Poll: Clinton trouncing Trump among Jews: Eight percent say they won’t vote in November

Hillary Clinton trounces Donald Trump among Jewish voters, but underperforms compared with her Democratic predecessors, according to an American Jewish Committee poll.

The poll, released Sept. 13, also depicts a community disenchanted with politics and anxious about the country’s future.

Regarding the presidential election, the poll shows Clinton, the Democratic presidential nominee, defeating Trump 61 percent to 19 percent among Jewish voters. She outperforms Trump on a range of issues, notably including national security, an area where the Republican nominee hopes to hammer his Democratic rival.

Respondents said Clinton would be better than Trump on terrorism (58 to 22 percent), more likely to unite the country (55 to 11 percent), more likely to promote U.S.-Israel relations (57 to 22 percent) and better dealing with Iran (58 to 19 percent).

Hillary Clinton during a Sept. 5 campaign stop in Moline, Illinois photo/jta-afp-getty images-brendan smialowski

Trump has alienated much of the GOP’s traditional Jewish support, in part because of his broadsides against minorities, but also because of an insular foreign policy.
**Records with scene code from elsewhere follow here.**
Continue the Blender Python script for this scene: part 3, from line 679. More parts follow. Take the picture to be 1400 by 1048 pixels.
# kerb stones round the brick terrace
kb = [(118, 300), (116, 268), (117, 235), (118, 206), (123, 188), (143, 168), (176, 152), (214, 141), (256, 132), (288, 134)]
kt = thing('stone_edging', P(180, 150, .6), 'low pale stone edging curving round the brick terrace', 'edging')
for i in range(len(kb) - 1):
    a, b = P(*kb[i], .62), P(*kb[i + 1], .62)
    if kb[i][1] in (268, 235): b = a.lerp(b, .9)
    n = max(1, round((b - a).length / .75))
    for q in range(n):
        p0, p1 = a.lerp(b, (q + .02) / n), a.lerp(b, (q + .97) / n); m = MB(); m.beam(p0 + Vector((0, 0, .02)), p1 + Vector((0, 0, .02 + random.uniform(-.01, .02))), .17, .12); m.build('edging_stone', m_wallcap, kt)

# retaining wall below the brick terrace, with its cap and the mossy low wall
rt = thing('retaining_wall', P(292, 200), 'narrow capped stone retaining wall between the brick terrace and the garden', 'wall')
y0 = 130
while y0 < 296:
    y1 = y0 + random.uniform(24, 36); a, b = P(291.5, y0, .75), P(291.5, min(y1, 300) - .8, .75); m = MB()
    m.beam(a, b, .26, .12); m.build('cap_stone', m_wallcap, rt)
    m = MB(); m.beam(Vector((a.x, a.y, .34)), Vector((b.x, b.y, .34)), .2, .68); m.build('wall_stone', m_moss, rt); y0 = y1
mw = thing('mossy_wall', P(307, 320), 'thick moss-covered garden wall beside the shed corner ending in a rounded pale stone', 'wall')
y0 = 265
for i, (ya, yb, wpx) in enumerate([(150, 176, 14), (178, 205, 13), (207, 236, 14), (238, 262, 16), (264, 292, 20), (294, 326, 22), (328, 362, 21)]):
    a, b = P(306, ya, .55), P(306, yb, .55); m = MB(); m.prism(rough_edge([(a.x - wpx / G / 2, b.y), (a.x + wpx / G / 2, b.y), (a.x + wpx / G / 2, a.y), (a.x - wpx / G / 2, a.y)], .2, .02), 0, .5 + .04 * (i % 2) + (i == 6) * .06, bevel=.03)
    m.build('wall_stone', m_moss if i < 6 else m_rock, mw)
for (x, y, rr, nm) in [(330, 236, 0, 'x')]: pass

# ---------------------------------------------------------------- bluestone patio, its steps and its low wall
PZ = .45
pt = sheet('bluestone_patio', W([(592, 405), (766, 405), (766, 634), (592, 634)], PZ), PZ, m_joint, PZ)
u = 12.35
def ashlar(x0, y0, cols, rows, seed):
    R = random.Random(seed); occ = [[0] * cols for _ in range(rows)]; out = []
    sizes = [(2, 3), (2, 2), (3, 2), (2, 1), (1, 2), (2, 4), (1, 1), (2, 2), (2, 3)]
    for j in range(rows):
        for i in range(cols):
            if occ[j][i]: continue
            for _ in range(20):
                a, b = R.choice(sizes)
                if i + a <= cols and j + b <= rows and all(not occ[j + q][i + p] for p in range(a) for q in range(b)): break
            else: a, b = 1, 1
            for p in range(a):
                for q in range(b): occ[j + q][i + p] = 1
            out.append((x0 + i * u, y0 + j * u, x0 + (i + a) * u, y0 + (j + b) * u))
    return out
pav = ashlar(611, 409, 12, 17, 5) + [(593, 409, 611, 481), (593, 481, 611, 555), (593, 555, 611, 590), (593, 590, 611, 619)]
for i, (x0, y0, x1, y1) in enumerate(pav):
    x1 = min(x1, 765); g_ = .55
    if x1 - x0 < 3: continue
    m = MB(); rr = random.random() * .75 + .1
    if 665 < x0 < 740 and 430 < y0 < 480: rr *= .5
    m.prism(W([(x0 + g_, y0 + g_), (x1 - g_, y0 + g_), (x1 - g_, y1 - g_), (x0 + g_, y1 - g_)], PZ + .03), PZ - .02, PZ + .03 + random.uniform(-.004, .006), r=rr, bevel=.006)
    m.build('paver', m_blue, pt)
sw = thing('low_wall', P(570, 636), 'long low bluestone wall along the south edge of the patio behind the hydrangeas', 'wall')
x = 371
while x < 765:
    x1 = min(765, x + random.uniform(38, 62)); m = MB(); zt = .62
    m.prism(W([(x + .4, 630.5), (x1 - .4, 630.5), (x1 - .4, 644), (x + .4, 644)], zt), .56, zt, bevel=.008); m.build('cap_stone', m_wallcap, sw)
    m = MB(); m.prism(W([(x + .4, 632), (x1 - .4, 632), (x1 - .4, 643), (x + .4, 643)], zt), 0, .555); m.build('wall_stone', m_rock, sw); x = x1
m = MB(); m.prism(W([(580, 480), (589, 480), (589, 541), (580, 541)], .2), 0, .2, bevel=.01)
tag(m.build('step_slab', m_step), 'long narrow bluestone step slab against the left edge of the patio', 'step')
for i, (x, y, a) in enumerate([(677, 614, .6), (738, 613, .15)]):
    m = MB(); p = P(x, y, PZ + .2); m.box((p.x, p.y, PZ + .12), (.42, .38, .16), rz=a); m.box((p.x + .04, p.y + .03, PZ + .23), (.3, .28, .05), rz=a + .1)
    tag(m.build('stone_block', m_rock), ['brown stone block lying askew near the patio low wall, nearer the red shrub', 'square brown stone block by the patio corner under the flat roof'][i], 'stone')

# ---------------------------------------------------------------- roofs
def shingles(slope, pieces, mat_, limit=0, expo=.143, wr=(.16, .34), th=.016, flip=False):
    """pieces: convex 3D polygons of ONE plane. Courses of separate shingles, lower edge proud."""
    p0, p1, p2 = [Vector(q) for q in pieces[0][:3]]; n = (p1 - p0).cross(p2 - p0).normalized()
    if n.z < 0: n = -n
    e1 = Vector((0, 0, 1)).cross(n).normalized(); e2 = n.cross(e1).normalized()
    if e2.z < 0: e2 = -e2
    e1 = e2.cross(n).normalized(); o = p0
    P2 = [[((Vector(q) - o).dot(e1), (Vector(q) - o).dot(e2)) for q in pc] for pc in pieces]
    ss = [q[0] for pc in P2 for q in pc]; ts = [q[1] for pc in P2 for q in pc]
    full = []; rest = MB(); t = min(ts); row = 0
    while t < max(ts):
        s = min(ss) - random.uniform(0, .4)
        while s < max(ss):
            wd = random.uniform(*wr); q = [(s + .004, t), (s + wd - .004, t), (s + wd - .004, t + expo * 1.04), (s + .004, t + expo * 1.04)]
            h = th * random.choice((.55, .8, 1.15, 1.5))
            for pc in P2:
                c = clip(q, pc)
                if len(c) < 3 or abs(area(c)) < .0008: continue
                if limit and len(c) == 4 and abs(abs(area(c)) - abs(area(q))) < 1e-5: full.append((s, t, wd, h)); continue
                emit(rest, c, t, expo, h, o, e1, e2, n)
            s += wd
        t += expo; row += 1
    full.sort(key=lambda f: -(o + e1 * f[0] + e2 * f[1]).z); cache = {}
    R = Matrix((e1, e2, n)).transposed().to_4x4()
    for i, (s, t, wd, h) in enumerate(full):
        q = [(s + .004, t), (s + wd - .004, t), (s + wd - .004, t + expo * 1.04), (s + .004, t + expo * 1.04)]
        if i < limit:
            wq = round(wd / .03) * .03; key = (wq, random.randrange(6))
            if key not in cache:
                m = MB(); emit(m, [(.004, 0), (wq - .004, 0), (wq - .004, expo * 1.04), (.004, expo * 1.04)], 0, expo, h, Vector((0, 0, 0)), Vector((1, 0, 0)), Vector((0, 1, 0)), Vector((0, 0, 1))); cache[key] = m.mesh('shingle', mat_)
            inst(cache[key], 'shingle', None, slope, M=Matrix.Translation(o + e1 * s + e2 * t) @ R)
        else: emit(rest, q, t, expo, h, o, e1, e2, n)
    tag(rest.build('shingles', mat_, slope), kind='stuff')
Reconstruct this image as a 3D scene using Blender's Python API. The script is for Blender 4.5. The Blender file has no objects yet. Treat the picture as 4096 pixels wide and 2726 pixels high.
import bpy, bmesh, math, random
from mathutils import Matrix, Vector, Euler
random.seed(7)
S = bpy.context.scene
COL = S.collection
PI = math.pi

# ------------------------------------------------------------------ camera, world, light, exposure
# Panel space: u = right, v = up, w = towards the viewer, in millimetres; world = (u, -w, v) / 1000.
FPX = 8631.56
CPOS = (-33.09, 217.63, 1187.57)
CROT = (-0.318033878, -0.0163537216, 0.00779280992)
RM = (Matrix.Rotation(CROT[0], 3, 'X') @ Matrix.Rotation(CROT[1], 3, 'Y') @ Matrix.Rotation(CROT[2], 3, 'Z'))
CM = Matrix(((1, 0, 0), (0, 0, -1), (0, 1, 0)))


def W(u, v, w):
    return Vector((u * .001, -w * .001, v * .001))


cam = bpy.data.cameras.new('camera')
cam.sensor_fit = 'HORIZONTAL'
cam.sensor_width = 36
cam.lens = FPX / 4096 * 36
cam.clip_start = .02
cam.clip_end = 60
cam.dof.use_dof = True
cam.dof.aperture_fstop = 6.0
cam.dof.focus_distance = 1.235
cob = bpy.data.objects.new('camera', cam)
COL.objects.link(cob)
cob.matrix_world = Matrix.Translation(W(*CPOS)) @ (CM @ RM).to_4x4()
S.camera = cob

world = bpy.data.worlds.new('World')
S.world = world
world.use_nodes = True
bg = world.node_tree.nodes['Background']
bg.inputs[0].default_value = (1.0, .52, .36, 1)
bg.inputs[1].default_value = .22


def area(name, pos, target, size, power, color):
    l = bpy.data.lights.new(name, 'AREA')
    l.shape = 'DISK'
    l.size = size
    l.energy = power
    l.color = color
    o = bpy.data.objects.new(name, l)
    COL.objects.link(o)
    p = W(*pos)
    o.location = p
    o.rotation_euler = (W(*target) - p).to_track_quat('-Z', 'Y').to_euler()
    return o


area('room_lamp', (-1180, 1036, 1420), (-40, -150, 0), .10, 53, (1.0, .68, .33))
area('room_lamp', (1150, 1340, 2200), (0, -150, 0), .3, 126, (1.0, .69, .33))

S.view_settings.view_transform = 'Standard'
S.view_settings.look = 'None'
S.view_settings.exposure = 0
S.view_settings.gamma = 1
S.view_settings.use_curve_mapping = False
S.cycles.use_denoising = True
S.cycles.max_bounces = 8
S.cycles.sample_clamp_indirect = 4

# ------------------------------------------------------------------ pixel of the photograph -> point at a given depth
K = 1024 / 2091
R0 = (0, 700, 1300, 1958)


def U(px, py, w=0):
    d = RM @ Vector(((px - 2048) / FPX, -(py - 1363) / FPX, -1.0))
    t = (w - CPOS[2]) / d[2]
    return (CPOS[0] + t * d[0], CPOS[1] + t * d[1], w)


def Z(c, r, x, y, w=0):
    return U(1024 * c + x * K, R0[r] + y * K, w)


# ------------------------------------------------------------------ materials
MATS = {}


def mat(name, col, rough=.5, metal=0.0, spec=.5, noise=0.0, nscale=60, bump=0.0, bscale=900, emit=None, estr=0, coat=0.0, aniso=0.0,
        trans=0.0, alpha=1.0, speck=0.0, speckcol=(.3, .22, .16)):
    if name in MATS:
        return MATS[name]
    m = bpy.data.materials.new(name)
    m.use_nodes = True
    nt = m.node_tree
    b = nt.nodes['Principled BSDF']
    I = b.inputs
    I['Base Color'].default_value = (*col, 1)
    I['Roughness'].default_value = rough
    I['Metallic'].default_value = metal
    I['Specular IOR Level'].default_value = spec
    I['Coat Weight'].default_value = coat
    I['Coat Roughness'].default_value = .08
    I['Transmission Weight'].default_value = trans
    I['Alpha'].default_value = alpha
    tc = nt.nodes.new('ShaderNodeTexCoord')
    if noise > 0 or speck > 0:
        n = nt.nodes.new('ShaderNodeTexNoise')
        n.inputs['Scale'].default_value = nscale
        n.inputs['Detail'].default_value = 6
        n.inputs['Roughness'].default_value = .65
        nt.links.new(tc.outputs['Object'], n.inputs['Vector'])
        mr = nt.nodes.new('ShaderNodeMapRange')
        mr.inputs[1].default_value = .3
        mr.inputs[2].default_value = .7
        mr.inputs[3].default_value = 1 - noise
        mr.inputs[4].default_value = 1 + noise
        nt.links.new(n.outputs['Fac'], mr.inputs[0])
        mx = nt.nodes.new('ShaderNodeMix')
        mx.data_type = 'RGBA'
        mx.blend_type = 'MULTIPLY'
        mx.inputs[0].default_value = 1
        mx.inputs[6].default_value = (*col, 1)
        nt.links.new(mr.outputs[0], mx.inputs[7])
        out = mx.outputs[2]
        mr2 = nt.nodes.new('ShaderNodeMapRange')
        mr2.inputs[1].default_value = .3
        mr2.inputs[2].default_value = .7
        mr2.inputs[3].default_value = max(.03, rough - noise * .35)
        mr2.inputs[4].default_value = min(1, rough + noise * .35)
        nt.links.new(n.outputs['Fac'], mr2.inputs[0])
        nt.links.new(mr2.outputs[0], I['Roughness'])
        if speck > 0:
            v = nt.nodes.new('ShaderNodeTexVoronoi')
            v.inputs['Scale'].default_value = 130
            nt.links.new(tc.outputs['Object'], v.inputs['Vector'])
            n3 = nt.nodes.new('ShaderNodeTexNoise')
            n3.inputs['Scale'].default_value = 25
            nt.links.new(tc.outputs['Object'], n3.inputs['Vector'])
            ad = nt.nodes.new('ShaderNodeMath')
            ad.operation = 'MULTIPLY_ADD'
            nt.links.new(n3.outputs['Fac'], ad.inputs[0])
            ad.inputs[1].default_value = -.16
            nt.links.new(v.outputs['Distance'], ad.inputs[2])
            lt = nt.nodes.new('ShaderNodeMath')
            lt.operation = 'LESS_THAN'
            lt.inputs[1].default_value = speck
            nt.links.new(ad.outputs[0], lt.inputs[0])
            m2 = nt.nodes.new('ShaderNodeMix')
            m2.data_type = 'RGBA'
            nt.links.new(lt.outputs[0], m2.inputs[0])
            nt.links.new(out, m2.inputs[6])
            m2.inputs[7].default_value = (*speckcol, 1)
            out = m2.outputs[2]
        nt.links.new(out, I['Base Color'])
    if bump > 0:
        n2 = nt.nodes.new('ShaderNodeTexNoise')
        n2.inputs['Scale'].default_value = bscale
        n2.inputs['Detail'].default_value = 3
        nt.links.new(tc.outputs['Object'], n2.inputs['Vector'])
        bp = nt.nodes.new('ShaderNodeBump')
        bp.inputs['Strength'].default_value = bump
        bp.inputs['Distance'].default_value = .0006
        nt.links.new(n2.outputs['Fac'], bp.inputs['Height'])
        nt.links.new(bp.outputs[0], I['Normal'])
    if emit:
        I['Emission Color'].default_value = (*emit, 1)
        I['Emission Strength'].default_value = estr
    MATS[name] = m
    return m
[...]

He has flirted with notions of neutrality in the Israeli-Palestinian conflict and of making Israel pay for the defense assistance it receives from the United States.

Still, Clinton, at least for now, is underperforming with Jewish voters compared with her Democratic predecessors, including President Barack Obama, who scored 69 percent in 2012 and 74-78 percent in 2008; John Kerry at 76 percent in 2004; Al Gore with 79 percent in 2000; and her husband, Bill Clinton, with 78 percent in 1996 and 80 percent in 1992.

A substantial chunk — 17 percent — of the AJC’s respondents do not back either candidate, with 6 percent opting for Libertarian Gary Johnson, 3 percent backing Jill Stein, the Green Party candidate, and 8 percent saying they will not vote.

Pessimism and exasperation with politics seemed to undergird the polling. More respondents, 39 percent, said American children would be worse off than their parents than the 29 percent who said they would be better off. Those who said they would be the same were at 27 percent.

Asked how much confidence they had in Congress, 60 percent said they had very little or none.

As in past surveys, jobs and the economy remained among the top issues voters said they would bring with them into the voting booth, with 29 percent saying it was the most important issue and 22 percent saying it was the second most important issue. Next was terrorism and national security, scoring 16 percent among those who said it was the top issue, and 15 percent among those who said it was second most important.

Asked about anti-Semitism in the United States, 73 percent said it was somewhat of a problem or a very serious problem, while 26 percent said it was not much of a problem or not a problem at all.

The AJC did not poll specifically on Israel as a priority, but it was a rare high note among those polled, with 73 percent saying U.S.-Israel relations were fairly good or very good, and 25 percent saying they were fairly poor or very poor. Asked to respond to the sentiment, “Caring about Israel is a very important part of my being a Jew,” 73 percent agreed strongly or somewhat while 26 percent disagreed strongly or somewhat. Asked whether an independent Palestine could exist peacefully alongside Israel, 49 percent said yes and 20 percent said no.

Among religious streams, respondents broke down as 34 percent Reform, tied with 34 percent “just Jewish,” 18 percent Conservative, 9 percent Orthodox and 2 percent Reconstructionist.

Asked about the importance of being Jewish in their life, 79 percent said it was somewhat or very important and 21 percent said it was not too important or not important at all.